LeRail a écrit:La première étape de ce drôle de travail consiste, en début de « chaîne », à désaccoupler les wagons au sein du faisceau R. Il s’agit tout simplement de vider les réservoirs à air des freins automatiques des wagons, de préparer les coupes en désaccouplant les boyaux de freins et en desserrant au maximum les attelages pour faciliter le décrochage ultérieur des wagons. Le train est alors prêt à être trié. Cette tâche est exécutée par un « démailleur », qui n’est autre qu’un agent de triage, Le triage proprement dit des wagons s’effectue par gravité via une butte de débranchement, communément appelée bosse, à deux voies, établie entre le faisceau R et le faisceau T. Cette butte a une hauteur de 3,825 m (quelle précision !), calculée pour donner aux wagons une vitesse suffisante afin de dégager rapidement la zone des premiers aiguillages et d’obtenir ainsi une cadence de triage élevée.

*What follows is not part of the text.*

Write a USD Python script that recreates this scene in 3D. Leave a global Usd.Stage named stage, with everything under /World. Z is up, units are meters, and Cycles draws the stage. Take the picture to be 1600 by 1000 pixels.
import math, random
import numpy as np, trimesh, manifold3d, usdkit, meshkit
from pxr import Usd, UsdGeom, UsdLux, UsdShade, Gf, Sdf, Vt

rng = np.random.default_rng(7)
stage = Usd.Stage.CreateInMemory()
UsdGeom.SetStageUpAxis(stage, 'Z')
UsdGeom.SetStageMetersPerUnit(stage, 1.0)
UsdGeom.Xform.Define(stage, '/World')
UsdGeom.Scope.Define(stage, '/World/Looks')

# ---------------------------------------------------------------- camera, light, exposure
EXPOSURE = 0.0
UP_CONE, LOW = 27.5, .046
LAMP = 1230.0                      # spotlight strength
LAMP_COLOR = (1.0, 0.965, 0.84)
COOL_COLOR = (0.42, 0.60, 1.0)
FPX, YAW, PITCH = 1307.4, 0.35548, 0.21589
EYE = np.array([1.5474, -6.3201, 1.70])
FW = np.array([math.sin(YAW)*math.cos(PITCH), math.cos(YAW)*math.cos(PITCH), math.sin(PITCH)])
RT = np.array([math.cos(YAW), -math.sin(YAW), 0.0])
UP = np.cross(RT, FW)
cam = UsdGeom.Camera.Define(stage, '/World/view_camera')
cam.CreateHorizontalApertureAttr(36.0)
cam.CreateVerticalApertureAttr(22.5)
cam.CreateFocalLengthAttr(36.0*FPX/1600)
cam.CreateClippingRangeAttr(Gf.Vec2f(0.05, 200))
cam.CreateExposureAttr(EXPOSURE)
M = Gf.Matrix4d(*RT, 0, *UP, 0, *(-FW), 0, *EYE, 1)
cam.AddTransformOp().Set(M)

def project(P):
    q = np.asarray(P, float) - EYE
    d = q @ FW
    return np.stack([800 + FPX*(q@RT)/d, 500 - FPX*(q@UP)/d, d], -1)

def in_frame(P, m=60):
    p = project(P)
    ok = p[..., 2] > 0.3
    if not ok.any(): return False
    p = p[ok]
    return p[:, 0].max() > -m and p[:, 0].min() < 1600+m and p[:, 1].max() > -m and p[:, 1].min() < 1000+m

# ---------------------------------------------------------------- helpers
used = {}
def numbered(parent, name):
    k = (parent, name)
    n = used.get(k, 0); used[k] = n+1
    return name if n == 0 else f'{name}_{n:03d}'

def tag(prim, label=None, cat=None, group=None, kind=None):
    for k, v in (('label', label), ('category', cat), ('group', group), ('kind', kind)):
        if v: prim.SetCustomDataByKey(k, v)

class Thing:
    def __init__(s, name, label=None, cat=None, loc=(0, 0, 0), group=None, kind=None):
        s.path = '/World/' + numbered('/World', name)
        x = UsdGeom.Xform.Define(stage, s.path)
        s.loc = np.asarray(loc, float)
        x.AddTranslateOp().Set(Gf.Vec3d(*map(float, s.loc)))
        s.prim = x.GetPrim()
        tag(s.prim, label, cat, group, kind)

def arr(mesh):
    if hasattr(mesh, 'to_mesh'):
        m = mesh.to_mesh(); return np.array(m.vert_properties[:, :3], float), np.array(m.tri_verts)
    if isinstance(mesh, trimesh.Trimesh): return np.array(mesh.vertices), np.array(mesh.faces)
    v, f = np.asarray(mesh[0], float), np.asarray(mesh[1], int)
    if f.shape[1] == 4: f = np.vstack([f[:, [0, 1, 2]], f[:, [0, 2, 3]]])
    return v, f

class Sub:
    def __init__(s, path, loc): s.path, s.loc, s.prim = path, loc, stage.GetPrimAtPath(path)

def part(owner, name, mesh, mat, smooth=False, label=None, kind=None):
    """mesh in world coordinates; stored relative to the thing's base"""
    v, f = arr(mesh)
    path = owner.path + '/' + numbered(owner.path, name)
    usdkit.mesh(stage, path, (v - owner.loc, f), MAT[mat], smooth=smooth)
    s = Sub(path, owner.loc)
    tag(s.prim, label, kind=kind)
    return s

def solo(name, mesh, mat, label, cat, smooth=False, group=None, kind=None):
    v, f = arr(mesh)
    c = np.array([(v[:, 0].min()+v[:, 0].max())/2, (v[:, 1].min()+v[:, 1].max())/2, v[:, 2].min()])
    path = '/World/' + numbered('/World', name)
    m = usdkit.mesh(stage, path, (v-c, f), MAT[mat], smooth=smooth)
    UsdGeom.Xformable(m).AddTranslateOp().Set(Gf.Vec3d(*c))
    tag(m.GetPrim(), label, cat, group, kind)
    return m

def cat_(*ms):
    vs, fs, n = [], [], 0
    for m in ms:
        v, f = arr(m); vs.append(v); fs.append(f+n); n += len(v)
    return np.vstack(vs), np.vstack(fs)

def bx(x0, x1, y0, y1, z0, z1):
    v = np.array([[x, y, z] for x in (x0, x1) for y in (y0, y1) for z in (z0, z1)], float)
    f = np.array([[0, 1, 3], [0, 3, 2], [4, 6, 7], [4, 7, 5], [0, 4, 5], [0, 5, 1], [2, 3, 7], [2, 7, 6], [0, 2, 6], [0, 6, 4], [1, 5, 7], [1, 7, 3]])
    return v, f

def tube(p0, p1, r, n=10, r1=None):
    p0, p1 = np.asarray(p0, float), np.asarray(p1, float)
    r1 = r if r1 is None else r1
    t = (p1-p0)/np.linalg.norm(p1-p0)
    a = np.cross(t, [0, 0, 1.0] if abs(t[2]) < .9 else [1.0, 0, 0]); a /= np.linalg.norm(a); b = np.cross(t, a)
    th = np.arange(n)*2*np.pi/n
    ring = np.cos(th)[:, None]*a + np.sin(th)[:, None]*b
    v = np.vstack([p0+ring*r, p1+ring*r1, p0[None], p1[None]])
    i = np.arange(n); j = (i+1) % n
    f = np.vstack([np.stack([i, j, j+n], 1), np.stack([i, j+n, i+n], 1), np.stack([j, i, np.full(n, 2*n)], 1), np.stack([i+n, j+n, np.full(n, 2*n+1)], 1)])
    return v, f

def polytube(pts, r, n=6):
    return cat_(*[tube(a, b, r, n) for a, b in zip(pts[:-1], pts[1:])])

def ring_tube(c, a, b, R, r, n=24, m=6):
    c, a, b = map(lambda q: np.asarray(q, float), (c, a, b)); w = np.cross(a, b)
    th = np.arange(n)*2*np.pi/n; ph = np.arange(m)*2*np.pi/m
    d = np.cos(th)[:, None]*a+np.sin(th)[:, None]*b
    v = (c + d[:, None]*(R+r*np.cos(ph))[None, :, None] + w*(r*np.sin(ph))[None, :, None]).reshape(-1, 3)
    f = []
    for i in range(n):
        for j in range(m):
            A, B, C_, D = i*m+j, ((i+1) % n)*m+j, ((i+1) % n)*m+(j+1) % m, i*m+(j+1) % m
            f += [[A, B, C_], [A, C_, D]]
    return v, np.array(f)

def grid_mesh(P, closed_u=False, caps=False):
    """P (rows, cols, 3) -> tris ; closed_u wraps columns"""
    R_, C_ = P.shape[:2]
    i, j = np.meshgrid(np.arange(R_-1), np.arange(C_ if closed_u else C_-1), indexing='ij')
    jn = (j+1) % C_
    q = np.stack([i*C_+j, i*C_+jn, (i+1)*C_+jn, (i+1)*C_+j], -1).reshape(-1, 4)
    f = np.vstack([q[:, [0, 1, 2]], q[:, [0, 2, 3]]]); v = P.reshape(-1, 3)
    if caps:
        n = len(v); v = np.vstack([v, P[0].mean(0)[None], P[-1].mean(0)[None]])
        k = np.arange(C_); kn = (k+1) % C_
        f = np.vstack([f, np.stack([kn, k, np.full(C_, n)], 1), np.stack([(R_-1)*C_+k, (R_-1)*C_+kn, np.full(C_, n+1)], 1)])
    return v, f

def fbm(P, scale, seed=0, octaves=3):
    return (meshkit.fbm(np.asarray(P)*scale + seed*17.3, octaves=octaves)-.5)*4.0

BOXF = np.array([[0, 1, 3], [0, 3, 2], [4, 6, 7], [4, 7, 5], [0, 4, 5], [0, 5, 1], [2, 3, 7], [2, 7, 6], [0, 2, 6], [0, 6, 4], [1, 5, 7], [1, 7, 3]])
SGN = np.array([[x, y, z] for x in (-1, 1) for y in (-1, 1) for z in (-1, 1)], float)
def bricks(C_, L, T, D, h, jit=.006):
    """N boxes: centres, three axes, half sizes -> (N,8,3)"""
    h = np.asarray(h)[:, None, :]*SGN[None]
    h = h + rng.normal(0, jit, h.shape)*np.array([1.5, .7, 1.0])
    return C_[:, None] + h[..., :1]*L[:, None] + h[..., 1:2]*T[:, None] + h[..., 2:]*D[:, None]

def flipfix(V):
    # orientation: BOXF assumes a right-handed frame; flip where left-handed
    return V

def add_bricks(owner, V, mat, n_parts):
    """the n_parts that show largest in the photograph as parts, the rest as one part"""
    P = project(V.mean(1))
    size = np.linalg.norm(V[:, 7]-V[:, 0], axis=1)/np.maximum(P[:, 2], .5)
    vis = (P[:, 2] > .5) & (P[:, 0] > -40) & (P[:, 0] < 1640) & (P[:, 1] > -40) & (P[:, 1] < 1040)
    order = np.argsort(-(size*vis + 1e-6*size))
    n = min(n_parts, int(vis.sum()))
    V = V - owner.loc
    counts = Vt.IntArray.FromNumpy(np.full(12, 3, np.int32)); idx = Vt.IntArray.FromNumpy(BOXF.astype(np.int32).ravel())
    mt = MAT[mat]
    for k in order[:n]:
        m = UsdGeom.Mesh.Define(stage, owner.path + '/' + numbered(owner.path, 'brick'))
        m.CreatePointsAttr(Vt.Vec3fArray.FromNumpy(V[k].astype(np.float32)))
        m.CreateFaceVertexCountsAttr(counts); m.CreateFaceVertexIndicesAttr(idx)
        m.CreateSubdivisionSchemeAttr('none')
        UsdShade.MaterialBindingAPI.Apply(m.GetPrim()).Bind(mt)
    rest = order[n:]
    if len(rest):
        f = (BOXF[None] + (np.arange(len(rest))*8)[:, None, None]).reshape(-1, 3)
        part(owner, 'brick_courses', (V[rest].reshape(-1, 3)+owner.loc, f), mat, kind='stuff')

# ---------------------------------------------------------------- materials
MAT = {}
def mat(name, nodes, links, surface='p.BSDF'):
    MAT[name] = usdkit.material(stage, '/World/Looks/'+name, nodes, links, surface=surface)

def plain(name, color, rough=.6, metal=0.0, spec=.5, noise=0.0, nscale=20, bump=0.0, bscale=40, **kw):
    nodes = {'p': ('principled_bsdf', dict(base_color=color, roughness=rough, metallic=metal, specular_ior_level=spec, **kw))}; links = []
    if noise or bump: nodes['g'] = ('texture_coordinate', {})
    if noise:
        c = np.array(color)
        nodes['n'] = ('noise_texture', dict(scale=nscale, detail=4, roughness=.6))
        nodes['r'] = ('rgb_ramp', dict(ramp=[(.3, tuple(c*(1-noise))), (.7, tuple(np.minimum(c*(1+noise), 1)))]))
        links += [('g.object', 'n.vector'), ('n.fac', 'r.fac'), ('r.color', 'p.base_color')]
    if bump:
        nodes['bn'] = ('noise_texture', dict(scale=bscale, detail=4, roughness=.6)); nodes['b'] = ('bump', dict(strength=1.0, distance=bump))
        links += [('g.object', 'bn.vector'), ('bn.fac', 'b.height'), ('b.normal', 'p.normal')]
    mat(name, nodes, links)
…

http://rixke.tassignon.be/local/cache-v ... -fadfe.jpgLes rames sont poussées à une vitesse de plus ou moins 4 km/h vers la butte où un autre agent de triage - appelé bâtonneur - décroche le tendeur du wagon à l’aide d’un bâton, sorte de petit tronc de sapin. Eh, oui, pas d’outils sophistiqués ici.
La troisième étape se déroule au poste de calage où officie notre collègue Raymond. Une fois décrochés, les wagons dévalent la butte. Pas question de les laisser à leur inertie, sous peine de dégâts ! Dans un premier temps, ces wagons sont freinés par quatre freins de voie électropneumatiques (un par faisceau de 8 voies), actionnés par le signaleur de la cabine.
Dans un deuxième temps, Raymond intervient en plaçant judicieusement un bloc d’arrêt, baptisé sabot d’enrayage, sur la voie.
Ce sabot, poussé par la rame, emprunte à un moment donné un rail échappatoire, tandis que la rame, freinée par lui, continue sa route pour rejoindre les autres wagons, Sur papier, tout paraît simple et enfantin.
Sur le terrain, que nenni ! Pas question de placer n’importe où ce fameux sabot ! Primo, Raymond dispose de renseignements sur la longueur du wagon, son tonnage, que sais-je encore ? Ceux-ci sont repris sur un bulletin de triage édité par ordinateur.
Secundo, il doit examiner l’état du rail : l’humidité l’a t-elle rendu glissant, gras ?
Tertio, il juge de la longueur de voie disponible sur laquelle doit être reçu le wagon. Par temps de brouillard ou de pluie, l’estimation est rendue difficile.
Enfin, à quelle vitesse arrive ce wagon à freiner ?
Il y a lieu de l’arrêter à temps, sinon il emboutirait ceux déjà stationnés mais il est hors de question de le freiner trop tôt car il entraverait la voie et comment faire alors pour le dégager ?
Voilà quelques facteurs qui doivent guider Raymond dans le choix de l’endroit où il doit placer le sabot.
Il n’a droit ni à l’erreur, ni à un second essai. Pensez donc, toute erreur se chiffre en plusieurs dizaines de milliers de francs de dégât.